Ahmad Mufid, 16 Tahun Tekuni Profesi Pembuat Kertas Daluang

Ahmad Mufid, 16 Tahun Tekuni Profesi Pembuat Kertas Daluang

Anindyadevi Aurellia - detikJabar
Sabtu, 16 Apr 2022 07:01 WIB
Pembuatan kertas daluang
Ahmad Mufid Sururi, seniman asal Bandung yang menekuni profesi tukang saeh. (Foto: Anindyadevi Aurellia)
Bandung -

Sore itu hujan baru saja mengguyur kota Bandung. Di tengah dinginnya perumahan daerah Ujung Berung, samar-samar terdengar suara ketokan seperti palu menempa kayu. Suara tersebut berasal dari jendela rumah Ahmad Mufid Sururi, atau biasa disapa Mufid.

Pria asli Bandung tersebut memang dikenal punya spesialisasi khusus, yakni sebagai pembuat kertas daluang atau yang biasa disebut Toekang Saeh. Daluang, kertas tradisional Indonesia ini terbuat dari kulit batang pohon saeh dan dibuat dengan tangan. Kulit batang tersebut harus dipukul-pukul hingga menjadi kertas. Suara inilah yang terdengar rumah Mufid.

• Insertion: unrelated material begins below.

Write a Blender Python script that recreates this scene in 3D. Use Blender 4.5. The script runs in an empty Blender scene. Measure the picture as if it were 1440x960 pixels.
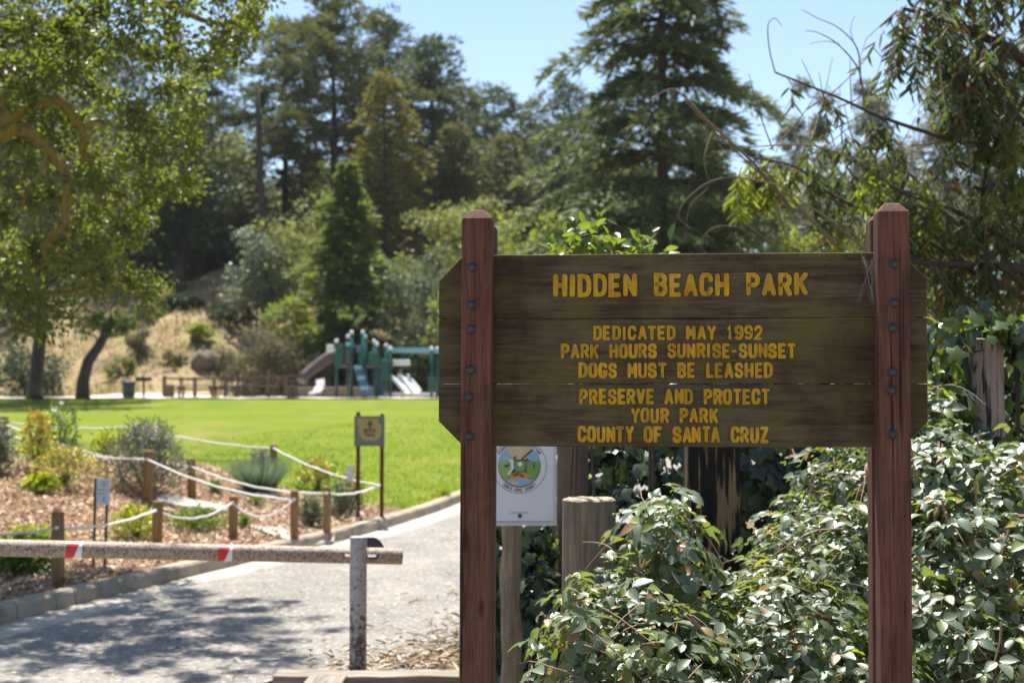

Ketertarikannya pada dunia seni, membuat ia secara tidak sengaja menceburkan diri ke bidang produksi kertas. Mufid mengaku, justru awal mula ketertarikannya ke dunia seni adalah di bidang musik. Lulusan SMAN 7 Bandung tersebut bercerita bahwa semasa sekolah, ia menekuni bidang musik terutama keroncong. Ia memiliki grup dengan nama yang unik, yakni Keroncong Rindu Order.

SCROLL TO CONTINUE WITH CONTENT

Usai lulus sekolah, ia memilih tidak melanjutkan ke bangku kuliah. Ia senang dengan seni, namun justru tidak bisa jika diminta membuat hal-hal yang dasar.

"Saya sempat ujian seni di salah satu PTN terkenal di Bandung, namun gagal. Saya merasa justru tidak bisa jika seni dari dasar seperti mencontohkan dengan gambar," tutur Mufid di kediaman sekaligus studionya di Jalan Koperasi Ujung Berung Kota Bandung.

ADVERTISEMENT

Hingga suatu saat, ia mulai mengenal teknik pembuatan kertas dengan cara cetak saring atau pulping. Penyaringan dilakukan mulai dari menggunakan bahan baku kertas habis pakai, hingga limbah tanaman berserat seperti gedebok pisang atau ampas tebu.

"Kemudian saya tahu bahwa teknik ini terinspirasi dari kertas tradisional Jepang, yakni washi. Tahun 2006 ada yang datang ke studio saya, mengenalkan saya pada kertas daluang," jelas pria berumur 47 tahun tersebut.

Sejak tahun itulah ia jatuh cinta dan menekuni pembuatan kertas daluang. Hingga hari ini, ia terus memperkenalkan daluang yang tidak banyak orang ketahui. Sebagai seorang seniman, ia tidak hanya memproduksi batang pohon saeh menjadi kertas, tetapi ia terus melakukan eksplorasi.

"Saya menamakan diri sebagai Tukang Saeh, agar orang mengenal saya tidak hanya karena kertas daluang. Sebab saya juga terus melakukan eksplorasi dari pohon saeh," ungkapnya.

Kecintaannya terhadap pohon saeh, membuatnya berusaha mendapatkan sendiri bahan baku untuk karya-karyanya. Ia menanam sendiri bibit pohon saeh di beberapa daerah meskipun cukup jauh dari tempat tinggalnya. Batang pohon saeh terbilang tidak besar, namun berat. Ia bawa beberapa batang pohon menapaki perjalanan dari Cililin ke Ujung Berung dengan sepeda motornya.

"Perjalanan lumayan jauh, kurang lebih butuh lima jam untuk pulang pergi. Saya pasang kotak besar untuk menyimpan batang-batang yang sudah saya potong sekitar satu meter," tuturnya.

Rupanya ada motivasi dalam kegigihannya sebagai pengrajin pohon saeh sampai saat ini. Selain ia terus ingin memberikan pengetahuan pada mereka yang belum mengenal daluwang, ia juga ingin melakukan apa yang menurutnya memiliki arti dan manfaat bagi orang lain.

"Masih banyak orang yang belum tau daluang. Selama saya masih sehat dan tidak merugikan orang lain, saya akan terus melakoni ini," pungkasnya dengan semangat.